◆ Records:

** begin **

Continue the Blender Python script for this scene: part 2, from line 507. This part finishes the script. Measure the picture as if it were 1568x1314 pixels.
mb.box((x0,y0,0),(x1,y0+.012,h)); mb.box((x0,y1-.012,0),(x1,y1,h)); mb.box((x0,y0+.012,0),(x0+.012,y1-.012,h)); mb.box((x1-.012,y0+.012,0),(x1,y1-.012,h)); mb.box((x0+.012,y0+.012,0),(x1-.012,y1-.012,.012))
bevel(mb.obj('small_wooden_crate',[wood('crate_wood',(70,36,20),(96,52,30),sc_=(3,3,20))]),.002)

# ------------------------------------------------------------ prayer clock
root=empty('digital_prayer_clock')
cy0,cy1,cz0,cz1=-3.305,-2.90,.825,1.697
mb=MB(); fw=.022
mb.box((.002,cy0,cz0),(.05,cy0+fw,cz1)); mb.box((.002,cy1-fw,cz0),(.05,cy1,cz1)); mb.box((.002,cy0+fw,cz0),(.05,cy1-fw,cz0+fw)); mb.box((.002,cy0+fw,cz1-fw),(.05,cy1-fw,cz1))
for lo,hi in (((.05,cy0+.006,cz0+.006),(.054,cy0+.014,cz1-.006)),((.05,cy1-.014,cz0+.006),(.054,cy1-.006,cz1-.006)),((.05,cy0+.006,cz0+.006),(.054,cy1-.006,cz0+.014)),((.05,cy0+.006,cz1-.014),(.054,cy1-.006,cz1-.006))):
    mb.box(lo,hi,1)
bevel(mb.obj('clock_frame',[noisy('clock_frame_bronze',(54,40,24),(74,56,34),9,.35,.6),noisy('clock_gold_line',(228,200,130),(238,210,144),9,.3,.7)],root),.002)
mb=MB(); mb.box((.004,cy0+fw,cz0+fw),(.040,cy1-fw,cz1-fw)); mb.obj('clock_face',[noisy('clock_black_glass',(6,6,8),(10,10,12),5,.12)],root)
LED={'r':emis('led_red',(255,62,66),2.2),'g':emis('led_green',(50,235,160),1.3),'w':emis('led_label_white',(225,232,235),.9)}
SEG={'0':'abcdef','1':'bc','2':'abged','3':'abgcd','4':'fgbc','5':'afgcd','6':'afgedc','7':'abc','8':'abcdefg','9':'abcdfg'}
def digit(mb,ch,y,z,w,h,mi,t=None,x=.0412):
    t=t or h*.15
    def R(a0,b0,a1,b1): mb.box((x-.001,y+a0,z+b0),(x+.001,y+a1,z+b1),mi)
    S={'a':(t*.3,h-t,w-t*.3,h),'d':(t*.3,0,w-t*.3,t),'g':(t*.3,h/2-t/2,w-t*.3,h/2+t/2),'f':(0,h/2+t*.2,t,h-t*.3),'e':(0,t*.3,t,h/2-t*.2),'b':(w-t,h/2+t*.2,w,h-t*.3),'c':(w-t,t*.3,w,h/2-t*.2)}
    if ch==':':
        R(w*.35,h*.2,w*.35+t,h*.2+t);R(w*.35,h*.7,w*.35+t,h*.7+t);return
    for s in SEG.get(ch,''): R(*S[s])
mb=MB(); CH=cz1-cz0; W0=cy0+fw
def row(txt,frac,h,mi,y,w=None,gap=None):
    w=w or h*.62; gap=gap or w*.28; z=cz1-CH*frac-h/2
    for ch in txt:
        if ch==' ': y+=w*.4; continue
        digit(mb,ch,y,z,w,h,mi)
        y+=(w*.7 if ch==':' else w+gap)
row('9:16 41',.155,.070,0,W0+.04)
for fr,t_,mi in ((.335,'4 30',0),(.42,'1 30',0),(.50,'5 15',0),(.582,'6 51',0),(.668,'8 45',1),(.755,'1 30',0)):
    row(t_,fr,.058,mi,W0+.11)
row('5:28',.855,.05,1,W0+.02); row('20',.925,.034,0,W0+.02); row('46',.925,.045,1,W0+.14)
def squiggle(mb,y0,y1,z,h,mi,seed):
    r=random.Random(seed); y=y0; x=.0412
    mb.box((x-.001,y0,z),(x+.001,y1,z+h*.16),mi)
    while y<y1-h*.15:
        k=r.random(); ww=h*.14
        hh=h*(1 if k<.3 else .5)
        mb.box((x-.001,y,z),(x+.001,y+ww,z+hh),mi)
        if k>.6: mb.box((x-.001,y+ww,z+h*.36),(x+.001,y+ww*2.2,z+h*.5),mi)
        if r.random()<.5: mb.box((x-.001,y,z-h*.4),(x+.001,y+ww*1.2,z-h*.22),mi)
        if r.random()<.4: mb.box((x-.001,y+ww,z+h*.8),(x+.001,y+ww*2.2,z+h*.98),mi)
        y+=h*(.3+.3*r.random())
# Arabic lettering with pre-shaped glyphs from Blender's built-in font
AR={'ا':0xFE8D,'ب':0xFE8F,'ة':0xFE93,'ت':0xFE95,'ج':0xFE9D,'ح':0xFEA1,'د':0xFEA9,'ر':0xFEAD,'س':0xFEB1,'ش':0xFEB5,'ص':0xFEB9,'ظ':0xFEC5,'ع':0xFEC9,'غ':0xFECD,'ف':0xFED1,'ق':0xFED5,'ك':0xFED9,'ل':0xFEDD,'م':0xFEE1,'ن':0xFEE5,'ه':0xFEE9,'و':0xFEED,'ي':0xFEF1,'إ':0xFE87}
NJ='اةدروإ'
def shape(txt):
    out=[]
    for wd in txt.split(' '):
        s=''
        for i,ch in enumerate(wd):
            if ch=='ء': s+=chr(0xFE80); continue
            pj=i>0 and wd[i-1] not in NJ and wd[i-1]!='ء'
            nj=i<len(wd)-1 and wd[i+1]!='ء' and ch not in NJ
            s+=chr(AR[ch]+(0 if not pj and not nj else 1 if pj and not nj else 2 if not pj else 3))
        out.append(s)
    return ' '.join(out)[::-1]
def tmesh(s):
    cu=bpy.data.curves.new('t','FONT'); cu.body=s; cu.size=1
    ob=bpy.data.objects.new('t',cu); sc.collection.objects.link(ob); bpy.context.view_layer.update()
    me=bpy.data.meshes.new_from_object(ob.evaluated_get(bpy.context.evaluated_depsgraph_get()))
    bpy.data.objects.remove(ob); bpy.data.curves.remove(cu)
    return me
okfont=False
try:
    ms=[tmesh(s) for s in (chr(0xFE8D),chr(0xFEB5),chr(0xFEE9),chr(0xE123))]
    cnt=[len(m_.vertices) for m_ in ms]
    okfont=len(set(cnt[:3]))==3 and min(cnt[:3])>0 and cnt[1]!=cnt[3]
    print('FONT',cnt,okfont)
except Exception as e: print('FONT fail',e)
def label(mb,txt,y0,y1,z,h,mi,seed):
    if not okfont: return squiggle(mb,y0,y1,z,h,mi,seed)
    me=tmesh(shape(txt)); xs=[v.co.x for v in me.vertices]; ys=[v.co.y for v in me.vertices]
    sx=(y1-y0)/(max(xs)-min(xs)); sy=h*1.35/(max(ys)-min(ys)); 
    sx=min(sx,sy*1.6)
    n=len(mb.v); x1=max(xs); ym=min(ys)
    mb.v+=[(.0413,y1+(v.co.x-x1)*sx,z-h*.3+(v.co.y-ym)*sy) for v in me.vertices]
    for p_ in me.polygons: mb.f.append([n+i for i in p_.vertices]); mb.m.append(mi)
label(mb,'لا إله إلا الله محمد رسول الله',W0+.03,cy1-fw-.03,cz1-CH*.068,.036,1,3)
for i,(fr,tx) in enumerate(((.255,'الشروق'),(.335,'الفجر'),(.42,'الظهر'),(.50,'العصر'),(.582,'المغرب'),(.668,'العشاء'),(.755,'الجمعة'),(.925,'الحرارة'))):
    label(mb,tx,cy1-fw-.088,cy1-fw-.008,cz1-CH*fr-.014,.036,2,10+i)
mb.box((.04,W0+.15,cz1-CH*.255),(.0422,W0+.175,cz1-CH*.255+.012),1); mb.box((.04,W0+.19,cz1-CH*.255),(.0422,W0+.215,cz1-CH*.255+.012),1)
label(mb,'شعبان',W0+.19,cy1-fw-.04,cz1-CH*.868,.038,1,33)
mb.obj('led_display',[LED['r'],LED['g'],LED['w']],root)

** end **
** begin **

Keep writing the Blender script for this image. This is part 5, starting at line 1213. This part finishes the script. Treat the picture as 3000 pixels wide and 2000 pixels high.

** end **

◆ Requirement:
Check each line of the entries for the string "pixels". Copy the lines that have it.

◆ Task result:
Continue the Blender Python script for this scene: part 2, from line 507. This part finishes the script. Measure the picture as if it were 1568x1314 pixels.
Keep writing the Blender script for this image. This is part 5, starting at line 1213. This part finishes the script. Treat the picture as 3000 pixels wide and 2000 pixels high.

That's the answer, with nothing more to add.